> **TASK**
Repeat each line exactly, leaving nothing out.

> **STORED DATA**

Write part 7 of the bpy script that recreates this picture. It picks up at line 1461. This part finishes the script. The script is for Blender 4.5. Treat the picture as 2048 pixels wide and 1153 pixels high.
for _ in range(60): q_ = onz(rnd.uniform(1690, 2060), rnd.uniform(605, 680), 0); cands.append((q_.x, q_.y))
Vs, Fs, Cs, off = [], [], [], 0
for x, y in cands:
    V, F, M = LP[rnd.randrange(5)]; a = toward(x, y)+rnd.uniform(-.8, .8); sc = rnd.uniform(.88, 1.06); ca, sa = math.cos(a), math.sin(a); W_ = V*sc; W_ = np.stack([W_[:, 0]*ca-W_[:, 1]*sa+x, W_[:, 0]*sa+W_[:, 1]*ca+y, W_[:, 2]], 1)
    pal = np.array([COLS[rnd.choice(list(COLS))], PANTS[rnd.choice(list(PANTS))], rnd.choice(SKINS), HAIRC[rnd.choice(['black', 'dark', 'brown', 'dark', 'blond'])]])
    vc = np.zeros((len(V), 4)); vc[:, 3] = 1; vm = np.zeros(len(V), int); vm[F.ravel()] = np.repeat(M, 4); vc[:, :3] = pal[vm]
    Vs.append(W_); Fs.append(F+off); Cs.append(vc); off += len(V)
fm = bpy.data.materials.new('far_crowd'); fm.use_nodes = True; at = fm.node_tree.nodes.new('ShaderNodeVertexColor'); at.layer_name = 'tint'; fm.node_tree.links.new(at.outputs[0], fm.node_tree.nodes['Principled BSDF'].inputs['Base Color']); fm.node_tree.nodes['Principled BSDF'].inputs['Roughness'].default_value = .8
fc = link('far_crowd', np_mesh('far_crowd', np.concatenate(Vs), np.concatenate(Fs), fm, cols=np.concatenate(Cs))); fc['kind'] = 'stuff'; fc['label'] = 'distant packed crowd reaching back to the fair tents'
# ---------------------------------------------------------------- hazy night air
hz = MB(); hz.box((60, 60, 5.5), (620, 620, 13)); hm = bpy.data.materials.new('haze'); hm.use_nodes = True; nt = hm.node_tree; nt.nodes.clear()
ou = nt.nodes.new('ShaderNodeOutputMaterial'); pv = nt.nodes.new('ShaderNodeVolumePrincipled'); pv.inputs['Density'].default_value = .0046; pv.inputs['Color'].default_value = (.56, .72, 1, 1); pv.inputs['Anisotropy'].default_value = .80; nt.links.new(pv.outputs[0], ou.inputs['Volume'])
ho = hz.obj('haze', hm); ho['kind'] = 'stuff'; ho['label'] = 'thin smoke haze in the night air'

> **SOLUTION TO THE EXERCISE**
Write part 7 of the bpy script that recreates this picture. It picks up at line 1461. This part finishes the script. The script is for Blender 4.5. Treat the picture as 2048 pixels wide and 1153 pixels high.
for _ in range(60): q_ = onz(rnd.uniform(1690, 2060), rnd.uniform(605, 680), 0); cands.append((q_.x, q_.y))
Vs, Fs, Cs, off = [], [], [], 0
for x, y in cands:
    V, F, M = LP[rnd.randrange(5)]; a = toward(x, y)+rnd.uniform(-.8, .8); sc = rnd.uniform(.88, 1.06); ca, sa = math.cos(a), math.sin(a); W_ = V*sc; W_ = np.stack([W_[:, 0]*ca-W_[:, 1]*sa+x, W_[:, 0]*sa+W_[:, 1]*ca+y, W_[:, 2]], 1)
    pal = np.array([COLS[rnd.choice(list(COLS))], PANTS[rnd.choice(list(PANTS))], rnd.choice(SKINS), HAIRC[rnd.choice(['black', 'dark', 'brown', 'dark', 'blond'])]])
    vc = np.zeros((len(V), 4)); vc[:, 3] = 1; vm = np.zeros(len(V), int); vm[F.ravel()] = np.repeat(M, 4); vc[:, :3] = pal[vm]
    Vs.append(W_); Fs.append(F+off); Cs.append(vc); off += len(V)
fm = bpy.data.materials.new('far_crowd'); fm.use_nodes = True; at = fm.node_tree.nodes.new('ShaderNodeVertexColor'); at.layer_name = 'tint'; fm.node_tree.links.new(at.outputs[0], fm.node_tree.nodes['Principled BSDF'].inputs['Base Color']); fm.node_tree.nodes['Principled BSDF'].inputs['Roughness'].default_value = .8
fc = link('far_crowd', np_mesh('far_crowd', np.concatenate(Vs), np.concatenate(Fs), fm, cols=np.concatenate(Cs))); fc['kind'] = 'stuff'; fc['label'] = 'distant packed crowd reaching back to the fair tents'
# ---------------------------------------------------------------- hazy night air
hz = MB(); hz.box((60, 60, 5.5), (620, 620, 13)); hm = bpy.data.materials.new('haze'); hm.use_nodes = True; nt = hm.node_tree; nt.nodes.clear()
ou = nt.nodes.new('ShaderNodeOutputMaterial'); pv = nt.nodes.new('ShaderNodeVolumePrincipled'); pv.inputs['Density'].default_value = .0046; pv.inputs['Color'].default_value = (.56, .72, 1, 1); pv.inputs['Anisotropy'].default_value = .80; nt.links.new(pv.outputs[0], ou.inputs['Volume'])
ho = hz.obj('haze', hm); ho['kind'] = 'stuff'; ho['label'] = 'thin smoke haze in the night air'